The Reunification of Korea

The people of South Korea are carefully nurturing the idea of reunification with the North. Reunification is a common theme among the exhibits at The War Memorial of Korea. It is also a recurring topic in coffee shop discussions among Korean students. Reunification is in the air and history shows that in countries once divided by international wars, reunification prevails.


Try counting how often reunification is mentioned at The War Memorial, and you’ll lose track quickly. The Statue of Two Brothers depicts North and South Korean soldiers hugging in agony. The brothers experience forgiveness and reconciliation, key ingredients of reunification. The Clock Tower of Peace counts the minutes since the Korean War began. And the plaque under the Monument for Remembrance of the Korean War longs for reunification by leaving Korea’s sons and daughters “the hope and promise
of the unification of the nation.” Reunification has been on the minds of Koreans even before the War Memorial was built in 1994.

The desire for reunification has not diminished with time. Koreans I have spoken with are cautiously optimistic about the idea of reconciliation with the North. Some feel that the more time goes by, the harder it is reconcile. But they seem anxious to share the economic success of the South with their Northern brothers and sisters. Reunification is definitely on the minds of people today. The topic came up more than once in my few days here in Seoul.
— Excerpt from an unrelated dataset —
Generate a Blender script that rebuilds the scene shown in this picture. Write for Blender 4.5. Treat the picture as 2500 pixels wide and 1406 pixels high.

One student I spoke with wondered how Germany handled the economic disparity of reunification. I answered that it was a huge success, and Germany is now an economic cornerstone of Europe. A bit of research shows that I may have over simplified things a bit, but 20 years later most agree that German reunification was a success.

Reunification is a matter of national pride in Vietnam. You can sense that pride with a visit to the Reunification Palace in Saigon.


Reunification has been good for Vietnam. An effort to privatize inefficient state run organizations has lead to economic success this century. Freedom of the press has prospered in Vietnam, with criticisms of those state organizations helping pave the way to open markets.

The number of the defectors from North Korea to South Korea increases every year. Recent cries for help from the leadership of North Korea signal the situation there is growing worse. The Ministry of Unification is already in place handling the problems associated with nationalizing North Korean refugees. While the Berlin Wall seemed to collapse overnight, it was really just a natural outcome that had been actualizing over time. Likewise, Korean reunification is an inevitability whose time has come.